Visualizing Hydrogen Nanobubbles Generation at Nanoscale Zero-valent Iron/Water Interfaces
Abstract
Nanobubbles (NBs) possess unique interfacial and physicochemical properties; however, their formation in reactive metal-water systems still lacks convincing in-liquid, nanoscale-resolved evidence. Here we visualize hydrogen nanobubbles (HNBs) generation during anaerobic aqueous corrosion of nanoscale zero-valent iron (nZVI) using a light-based scattering, synchrotron imaging and interfacial microscopy. Laser Tyndall scattering and nanoparticle tracking analysis reveal a population of rapidly moving nanoscale scatterers in 0.22 μm-filtered nZVI-H2O reaction filtrates; these signals are negligible in ethanol controls and markedly diminished after freeze-vacuum degassing, supporting a gaseous origin for the dispersible entities.
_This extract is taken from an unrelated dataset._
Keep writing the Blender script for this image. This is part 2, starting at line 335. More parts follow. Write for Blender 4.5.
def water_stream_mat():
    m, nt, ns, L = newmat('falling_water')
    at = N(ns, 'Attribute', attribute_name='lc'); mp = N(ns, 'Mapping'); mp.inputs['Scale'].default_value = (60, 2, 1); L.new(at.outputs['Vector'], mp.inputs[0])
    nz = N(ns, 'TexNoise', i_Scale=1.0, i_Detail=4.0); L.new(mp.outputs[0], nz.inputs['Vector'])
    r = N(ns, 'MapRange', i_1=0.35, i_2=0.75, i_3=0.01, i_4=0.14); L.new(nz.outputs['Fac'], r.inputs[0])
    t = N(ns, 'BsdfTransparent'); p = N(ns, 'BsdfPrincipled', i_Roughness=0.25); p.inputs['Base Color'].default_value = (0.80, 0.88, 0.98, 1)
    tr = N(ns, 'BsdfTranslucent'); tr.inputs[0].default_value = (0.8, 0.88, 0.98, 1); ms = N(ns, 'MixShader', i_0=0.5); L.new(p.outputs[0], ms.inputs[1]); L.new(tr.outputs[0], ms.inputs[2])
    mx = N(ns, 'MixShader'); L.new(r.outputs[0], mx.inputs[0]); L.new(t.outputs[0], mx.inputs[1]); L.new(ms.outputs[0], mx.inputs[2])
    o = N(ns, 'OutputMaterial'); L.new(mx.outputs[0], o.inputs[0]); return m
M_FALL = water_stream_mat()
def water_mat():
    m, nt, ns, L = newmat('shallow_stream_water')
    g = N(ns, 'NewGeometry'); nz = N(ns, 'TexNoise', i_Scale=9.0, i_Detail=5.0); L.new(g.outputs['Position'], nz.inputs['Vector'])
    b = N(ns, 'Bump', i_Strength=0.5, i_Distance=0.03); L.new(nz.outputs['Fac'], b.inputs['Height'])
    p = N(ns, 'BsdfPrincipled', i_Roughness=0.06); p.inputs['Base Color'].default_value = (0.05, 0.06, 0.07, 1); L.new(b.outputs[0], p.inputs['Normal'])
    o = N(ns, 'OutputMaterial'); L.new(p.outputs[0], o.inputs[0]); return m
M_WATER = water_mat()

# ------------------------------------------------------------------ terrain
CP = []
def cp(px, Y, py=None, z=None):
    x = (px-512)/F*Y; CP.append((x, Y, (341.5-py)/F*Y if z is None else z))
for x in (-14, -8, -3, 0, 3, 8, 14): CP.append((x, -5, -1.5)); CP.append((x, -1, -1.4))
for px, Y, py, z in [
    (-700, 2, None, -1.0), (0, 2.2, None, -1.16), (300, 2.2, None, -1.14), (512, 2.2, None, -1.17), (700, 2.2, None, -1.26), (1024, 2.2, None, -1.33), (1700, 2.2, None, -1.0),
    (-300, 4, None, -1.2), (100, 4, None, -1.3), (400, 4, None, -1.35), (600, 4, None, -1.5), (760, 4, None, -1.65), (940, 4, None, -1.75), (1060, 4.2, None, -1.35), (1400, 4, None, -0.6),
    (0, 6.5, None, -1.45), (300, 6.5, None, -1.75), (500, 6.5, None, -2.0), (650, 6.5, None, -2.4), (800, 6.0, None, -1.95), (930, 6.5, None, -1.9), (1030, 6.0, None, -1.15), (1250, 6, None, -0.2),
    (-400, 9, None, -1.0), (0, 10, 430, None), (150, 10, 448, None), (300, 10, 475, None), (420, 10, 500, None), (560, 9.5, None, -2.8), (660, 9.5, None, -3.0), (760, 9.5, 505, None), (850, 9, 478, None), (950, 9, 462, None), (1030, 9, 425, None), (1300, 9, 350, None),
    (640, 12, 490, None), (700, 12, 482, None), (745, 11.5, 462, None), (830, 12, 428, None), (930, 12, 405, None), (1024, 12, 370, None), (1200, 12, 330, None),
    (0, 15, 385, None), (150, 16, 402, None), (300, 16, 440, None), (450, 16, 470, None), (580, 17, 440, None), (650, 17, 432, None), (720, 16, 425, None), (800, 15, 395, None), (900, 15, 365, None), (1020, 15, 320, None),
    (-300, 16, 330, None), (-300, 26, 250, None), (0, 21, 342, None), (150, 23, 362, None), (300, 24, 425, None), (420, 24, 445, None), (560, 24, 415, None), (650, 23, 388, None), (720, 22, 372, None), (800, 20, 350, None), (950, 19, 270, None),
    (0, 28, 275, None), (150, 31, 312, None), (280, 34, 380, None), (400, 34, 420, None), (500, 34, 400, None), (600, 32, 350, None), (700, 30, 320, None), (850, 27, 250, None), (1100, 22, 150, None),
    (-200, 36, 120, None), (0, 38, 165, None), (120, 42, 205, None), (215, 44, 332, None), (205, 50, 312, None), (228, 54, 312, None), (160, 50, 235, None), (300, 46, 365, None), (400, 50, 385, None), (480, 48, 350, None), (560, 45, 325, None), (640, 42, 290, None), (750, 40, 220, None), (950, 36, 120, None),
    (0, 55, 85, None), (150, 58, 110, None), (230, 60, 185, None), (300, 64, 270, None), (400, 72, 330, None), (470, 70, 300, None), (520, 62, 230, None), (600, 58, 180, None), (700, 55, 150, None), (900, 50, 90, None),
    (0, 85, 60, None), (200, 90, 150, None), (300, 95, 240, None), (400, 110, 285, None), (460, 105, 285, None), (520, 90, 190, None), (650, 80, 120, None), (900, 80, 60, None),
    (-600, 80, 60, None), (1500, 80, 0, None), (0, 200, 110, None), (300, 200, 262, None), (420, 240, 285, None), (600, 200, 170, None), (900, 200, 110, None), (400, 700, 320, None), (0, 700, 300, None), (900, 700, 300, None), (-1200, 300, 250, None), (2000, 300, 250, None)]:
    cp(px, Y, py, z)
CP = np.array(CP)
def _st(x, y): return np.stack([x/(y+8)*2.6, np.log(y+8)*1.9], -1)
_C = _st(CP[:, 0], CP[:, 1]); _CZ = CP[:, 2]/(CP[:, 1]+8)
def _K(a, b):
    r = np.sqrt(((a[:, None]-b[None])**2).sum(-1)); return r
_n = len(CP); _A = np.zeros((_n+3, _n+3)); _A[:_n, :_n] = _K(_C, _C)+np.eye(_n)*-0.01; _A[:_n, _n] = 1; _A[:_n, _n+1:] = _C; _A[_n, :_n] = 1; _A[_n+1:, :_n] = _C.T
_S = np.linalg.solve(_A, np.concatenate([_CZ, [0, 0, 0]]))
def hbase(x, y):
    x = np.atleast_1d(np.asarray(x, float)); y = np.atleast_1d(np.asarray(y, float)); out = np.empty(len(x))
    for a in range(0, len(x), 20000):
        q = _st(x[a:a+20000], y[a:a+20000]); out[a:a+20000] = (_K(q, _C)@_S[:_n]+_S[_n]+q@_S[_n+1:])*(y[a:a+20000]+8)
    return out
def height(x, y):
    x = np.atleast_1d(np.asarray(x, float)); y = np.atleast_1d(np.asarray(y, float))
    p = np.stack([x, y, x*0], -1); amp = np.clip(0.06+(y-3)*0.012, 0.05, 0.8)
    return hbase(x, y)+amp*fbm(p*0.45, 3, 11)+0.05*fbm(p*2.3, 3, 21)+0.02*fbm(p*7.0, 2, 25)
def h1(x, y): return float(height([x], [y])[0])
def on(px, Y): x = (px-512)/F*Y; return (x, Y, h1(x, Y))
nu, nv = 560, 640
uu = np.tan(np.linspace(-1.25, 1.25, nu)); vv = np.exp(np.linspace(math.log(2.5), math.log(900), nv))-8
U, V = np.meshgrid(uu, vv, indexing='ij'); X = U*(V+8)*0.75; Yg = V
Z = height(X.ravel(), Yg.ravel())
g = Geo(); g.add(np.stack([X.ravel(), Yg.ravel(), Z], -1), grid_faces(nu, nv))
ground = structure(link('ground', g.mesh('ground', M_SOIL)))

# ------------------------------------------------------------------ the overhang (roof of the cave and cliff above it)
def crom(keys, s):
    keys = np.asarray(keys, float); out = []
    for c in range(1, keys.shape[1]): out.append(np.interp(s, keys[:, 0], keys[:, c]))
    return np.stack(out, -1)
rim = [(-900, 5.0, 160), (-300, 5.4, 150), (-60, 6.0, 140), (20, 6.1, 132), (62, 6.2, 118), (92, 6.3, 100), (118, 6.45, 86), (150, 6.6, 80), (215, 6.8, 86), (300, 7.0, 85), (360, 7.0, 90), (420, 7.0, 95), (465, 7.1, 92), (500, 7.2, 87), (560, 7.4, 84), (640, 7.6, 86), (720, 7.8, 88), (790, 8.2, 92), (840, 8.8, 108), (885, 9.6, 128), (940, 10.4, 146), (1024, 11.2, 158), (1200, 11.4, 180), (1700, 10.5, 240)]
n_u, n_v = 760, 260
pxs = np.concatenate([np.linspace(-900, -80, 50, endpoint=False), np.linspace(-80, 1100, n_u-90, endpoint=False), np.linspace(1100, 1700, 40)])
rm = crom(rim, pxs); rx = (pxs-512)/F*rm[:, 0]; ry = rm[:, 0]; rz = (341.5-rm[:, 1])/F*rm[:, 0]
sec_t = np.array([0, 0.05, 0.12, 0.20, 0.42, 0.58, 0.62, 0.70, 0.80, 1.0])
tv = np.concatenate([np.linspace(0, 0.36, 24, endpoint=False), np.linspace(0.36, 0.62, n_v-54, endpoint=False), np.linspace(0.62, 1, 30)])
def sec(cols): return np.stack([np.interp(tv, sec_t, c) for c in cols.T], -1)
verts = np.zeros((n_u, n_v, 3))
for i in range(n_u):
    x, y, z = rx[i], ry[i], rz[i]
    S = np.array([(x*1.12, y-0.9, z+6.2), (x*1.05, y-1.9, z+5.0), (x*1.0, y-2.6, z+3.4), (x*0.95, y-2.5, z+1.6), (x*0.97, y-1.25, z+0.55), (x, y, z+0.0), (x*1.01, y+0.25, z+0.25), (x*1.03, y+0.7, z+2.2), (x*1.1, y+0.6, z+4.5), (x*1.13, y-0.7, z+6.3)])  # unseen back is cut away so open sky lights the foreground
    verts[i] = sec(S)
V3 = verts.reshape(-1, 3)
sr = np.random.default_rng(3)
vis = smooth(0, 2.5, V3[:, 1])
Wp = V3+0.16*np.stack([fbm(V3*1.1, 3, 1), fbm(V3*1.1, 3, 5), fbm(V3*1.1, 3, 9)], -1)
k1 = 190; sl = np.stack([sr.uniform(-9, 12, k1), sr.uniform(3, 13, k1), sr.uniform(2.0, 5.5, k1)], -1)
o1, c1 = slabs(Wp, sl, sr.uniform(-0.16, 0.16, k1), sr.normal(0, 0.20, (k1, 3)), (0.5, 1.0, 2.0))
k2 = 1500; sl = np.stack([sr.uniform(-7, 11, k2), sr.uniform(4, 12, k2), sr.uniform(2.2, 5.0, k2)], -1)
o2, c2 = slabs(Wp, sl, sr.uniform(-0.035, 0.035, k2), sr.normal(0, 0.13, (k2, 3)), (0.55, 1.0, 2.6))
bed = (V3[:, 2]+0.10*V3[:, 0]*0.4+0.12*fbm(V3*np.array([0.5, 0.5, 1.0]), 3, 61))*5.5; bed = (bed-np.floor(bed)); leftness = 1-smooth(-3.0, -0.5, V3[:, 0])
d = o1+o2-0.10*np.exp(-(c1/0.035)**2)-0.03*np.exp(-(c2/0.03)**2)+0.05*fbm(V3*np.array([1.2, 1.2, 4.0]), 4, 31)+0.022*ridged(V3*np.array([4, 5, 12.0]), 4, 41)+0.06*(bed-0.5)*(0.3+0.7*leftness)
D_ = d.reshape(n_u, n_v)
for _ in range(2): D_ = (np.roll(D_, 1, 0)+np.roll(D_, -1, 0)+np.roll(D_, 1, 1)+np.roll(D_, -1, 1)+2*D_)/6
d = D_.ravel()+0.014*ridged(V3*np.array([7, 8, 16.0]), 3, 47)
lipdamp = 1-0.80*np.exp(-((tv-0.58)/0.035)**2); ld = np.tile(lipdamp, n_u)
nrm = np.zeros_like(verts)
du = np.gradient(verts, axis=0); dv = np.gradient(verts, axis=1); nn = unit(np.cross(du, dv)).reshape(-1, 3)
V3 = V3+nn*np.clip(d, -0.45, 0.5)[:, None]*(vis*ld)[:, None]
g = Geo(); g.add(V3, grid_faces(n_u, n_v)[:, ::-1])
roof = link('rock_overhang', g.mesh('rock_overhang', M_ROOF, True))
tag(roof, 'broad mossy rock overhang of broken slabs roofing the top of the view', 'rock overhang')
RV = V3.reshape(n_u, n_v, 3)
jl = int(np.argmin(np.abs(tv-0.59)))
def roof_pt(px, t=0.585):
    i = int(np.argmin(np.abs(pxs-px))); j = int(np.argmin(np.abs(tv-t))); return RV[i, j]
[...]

To localize these scatterers at reactive interfaces, in-liquid scanning transmission X-ray microscopy at the O K-edge resolves discrete circular, high-transmission voidlike features adjacent to nZVI aggregates in water but not in ethanol, providing nanoscale visualization of interfacial gas domains. Time-resolved liquid-phase scanning electron microscopy and atomic force microscopy further show that these low-density/low-stiffness domains emerge rapidly and accumulate at the Iron/Water interface. Finally, cyclic voltammetry and electron paramagnetic resonance spin trapping link gas-domain formation to sustained hydrogen evolution with transient hydrogen-associated intermediates during aqueous corrosion. Together, these results establish aqueous nZVI corrosion as an intrinsic generator of nanobubbles, expanding iron reactivity from classical solid-liquid pathways to coupled gas-liquid-solid interfacial processes with implications for groundwater remediation.